Here the third value of value2 – which must be a list of exactly three elements, starting with 1 and 2 – is being bound to the local variable bar, but only if foo was a 3 or 4. There are many other ways this logic could be expressed, but this gives you a test of how flexibly you can introduce arbitrary pattern matching of other values within any logical pattern.

pcase-let and pcase-let*

That’s all there is to know about pcase! The other two utilities you might like to use are pcase-let and pcase-let*, which do similar things to their logical pattern counter-part let, but as regular Lisp forms:

(pcase-let ((`(1 2 ,foo) value1)
            (`(3 4 ,bar) value2))
  (message "value1 is a list of (1 2 %s); value2 ends with %s"
           foo bar))

Note that pcase-let does not fail, and always executes the correspond forms unless there is a type error. That is, value1 above is not required to fit the form of the match exactly. Rather, every binding that can paired is bound to its corresponding element, but every binding that cannot is bound to nil:

(pcase-let ((`(1 2 ,foo) '(10)))
  (message "foo = %s" foo))   => prints "foo = nil"

(pcase-let ((`(1 2 ,foo) 10))
  (message "foo = %s" foo))   => Lisp error, 10 is not a list

(pcase-let ((`(1 2 ,foo) '(3 4 10)))
  (message "foo = %s" foo))   => prints "foo = 10"

Thus, pcase-let can be thought of as a more expressive form of destructuring-bind.

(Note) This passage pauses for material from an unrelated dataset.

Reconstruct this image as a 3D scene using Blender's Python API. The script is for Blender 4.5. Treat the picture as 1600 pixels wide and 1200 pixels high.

The pcase-let* variant, like let*, allows you to reference bound local symbols from prior matches.

(pcase-let* ((`(1 2 ,foo) '(1 2 3))
             (`(3 4 ,bar) (list 3 4 foo)))
  (message "foo = %s, bar = %s" foo bar))  => foo = 3, bar = 3

However, if you name a symbol with same name in a later logical pattern, it is not used as an eq test, but rather shadows that symbol:

(pcase-let* ((`(1 2 ,foo) '(1 2 3))
             (`(3 4 ,foo) '(3 4 5)))
  (message "1 2 %s" foo))

This prints out "1 2 5", rather than the current match.